# Collected data
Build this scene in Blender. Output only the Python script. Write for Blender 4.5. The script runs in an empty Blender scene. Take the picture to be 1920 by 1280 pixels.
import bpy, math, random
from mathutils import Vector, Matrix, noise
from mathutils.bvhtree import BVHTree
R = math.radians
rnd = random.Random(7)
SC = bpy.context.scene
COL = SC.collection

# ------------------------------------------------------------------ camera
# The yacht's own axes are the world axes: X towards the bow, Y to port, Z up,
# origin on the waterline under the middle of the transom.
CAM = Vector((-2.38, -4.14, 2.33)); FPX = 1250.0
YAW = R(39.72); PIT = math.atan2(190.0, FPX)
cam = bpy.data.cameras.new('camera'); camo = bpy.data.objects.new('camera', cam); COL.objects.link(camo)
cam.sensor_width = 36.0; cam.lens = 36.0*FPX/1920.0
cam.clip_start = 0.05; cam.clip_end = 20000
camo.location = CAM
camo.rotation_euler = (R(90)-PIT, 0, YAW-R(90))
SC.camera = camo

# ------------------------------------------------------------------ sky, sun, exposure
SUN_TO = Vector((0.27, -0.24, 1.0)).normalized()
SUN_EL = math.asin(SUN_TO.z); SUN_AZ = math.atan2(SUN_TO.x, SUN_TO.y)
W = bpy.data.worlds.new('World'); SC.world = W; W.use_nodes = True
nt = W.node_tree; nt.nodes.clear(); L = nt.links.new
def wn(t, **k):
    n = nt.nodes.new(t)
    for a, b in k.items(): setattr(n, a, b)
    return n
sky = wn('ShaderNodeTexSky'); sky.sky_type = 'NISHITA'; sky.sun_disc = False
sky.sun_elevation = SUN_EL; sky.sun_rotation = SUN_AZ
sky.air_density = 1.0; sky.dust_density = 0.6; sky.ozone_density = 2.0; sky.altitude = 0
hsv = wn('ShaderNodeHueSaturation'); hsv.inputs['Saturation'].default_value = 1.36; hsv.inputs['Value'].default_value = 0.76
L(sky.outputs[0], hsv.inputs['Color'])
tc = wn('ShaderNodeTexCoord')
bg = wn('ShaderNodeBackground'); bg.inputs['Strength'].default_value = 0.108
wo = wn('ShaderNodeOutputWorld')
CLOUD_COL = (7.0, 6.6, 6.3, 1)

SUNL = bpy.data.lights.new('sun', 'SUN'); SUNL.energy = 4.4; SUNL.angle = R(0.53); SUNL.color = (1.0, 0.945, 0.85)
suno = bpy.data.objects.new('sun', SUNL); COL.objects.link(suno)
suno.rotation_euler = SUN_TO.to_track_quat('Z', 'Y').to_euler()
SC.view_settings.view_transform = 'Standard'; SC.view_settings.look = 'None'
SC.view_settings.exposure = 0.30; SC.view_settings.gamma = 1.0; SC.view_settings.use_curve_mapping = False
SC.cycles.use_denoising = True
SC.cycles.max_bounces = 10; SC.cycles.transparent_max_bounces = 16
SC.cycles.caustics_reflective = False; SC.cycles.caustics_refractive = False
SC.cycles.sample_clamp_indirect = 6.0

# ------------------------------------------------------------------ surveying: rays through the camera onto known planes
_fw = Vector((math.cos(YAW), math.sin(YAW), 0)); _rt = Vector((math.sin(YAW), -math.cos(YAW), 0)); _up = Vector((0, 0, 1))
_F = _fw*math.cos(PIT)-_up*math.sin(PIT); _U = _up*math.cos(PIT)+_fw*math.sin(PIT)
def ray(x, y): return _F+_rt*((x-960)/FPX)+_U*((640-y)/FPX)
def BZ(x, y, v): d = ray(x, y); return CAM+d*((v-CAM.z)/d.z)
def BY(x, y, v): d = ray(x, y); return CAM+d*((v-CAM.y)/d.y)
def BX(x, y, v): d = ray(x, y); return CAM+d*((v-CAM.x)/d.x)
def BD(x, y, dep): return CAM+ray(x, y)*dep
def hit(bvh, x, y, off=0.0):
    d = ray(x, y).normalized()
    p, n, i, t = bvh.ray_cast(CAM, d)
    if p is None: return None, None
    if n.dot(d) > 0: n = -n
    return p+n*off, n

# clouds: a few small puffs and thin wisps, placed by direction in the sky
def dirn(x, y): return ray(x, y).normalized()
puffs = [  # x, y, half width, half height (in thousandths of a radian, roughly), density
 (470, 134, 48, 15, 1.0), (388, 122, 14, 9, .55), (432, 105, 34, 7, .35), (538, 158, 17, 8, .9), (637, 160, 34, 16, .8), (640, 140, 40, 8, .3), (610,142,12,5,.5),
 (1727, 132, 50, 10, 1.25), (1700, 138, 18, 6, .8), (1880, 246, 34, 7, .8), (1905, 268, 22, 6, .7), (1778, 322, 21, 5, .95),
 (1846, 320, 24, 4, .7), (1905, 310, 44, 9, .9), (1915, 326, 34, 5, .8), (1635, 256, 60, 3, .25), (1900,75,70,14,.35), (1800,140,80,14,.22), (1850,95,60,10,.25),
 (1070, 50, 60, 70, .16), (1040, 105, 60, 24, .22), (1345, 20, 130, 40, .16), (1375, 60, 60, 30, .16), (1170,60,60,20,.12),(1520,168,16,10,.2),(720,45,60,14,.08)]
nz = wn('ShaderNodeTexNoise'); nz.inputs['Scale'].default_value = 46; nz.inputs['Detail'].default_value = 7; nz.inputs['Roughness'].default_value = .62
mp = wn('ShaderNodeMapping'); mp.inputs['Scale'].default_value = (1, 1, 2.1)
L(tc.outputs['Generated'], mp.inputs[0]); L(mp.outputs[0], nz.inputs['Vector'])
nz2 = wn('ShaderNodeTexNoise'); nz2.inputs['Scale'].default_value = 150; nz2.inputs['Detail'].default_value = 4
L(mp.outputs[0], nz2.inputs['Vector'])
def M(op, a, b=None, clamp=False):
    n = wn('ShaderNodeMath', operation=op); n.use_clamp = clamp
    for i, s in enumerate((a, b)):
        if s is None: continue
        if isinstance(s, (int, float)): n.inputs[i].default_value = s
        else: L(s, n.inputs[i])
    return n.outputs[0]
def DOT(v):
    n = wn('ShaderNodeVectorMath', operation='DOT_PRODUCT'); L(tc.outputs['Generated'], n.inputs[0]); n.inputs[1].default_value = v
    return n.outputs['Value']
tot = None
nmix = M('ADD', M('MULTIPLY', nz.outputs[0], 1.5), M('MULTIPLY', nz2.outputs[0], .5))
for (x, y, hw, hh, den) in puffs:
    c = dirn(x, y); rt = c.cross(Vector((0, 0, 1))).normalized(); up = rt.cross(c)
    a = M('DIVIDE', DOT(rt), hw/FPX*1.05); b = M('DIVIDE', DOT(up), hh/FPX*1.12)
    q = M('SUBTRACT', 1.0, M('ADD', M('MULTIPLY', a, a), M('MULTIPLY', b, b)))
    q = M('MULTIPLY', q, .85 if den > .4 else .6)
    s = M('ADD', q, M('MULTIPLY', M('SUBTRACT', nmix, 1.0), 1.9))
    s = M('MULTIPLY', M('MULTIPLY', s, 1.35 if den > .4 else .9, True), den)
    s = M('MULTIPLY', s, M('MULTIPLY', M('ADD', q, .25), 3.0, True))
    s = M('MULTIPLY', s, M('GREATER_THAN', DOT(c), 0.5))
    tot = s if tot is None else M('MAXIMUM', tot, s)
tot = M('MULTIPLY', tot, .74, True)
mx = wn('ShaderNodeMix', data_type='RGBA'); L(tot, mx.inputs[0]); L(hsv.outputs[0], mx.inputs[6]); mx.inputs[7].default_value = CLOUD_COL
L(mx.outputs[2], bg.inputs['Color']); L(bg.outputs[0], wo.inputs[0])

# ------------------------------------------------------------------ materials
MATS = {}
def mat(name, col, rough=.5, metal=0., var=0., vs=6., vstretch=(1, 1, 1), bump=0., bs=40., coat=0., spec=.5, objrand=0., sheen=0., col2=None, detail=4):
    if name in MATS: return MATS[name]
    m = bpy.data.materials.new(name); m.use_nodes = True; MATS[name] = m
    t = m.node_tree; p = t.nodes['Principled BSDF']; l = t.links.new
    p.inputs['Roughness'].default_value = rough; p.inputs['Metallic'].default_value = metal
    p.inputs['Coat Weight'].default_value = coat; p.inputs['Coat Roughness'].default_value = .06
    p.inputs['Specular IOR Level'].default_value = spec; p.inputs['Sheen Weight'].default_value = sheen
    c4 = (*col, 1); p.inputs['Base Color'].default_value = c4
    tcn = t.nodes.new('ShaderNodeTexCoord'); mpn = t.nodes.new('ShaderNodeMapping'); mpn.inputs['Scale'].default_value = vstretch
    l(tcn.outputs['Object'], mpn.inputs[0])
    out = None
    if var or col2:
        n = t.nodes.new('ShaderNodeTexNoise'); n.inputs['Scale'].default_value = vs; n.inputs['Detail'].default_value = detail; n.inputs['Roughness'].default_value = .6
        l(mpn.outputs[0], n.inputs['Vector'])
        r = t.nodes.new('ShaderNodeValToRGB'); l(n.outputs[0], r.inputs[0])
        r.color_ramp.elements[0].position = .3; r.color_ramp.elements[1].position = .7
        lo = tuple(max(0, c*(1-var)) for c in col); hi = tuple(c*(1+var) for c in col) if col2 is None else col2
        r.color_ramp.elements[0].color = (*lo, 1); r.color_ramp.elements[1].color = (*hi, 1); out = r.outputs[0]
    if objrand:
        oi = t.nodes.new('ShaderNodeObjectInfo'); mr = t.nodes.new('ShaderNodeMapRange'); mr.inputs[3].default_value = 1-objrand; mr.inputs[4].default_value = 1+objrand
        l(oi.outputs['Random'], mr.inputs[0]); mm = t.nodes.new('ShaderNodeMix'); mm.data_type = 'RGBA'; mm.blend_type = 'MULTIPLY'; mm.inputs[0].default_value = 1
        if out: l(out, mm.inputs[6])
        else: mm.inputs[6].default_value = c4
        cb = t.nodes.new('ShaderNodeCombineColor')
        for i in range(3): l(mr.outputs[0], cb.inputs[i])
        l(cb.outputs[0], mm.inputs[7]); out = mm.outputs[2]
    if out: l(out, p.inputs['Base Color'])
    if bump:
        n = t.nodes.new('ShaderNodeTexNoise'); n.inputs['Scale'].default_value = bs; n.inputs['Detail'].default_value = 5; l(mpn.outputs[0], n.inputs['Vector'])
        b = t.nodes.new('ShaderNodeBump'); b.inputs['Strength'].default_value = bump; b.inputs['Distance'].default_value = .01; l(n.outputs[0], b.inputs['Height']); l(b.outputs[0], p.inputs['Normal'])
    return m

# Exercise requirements
Print only the lines that run from the start of the listing to the line bearing "COL = SC.collection"; please keep the first line and that last one, exactly as they appear.

# Problem solution
Build this scene in Blender. Output only the Python script. Write for Blender 4.5. The script runs in an empty Blender scene. Take the picture to be 1920 by 1280 pixels.
import bpy, math, random
from mathutils import Vector, Matrix, noise
from mathutils.bvhtree import BVHTree
R = math.radians
rnd = random.Random(7)
SC = bpy.context.scene
COL = SC.collection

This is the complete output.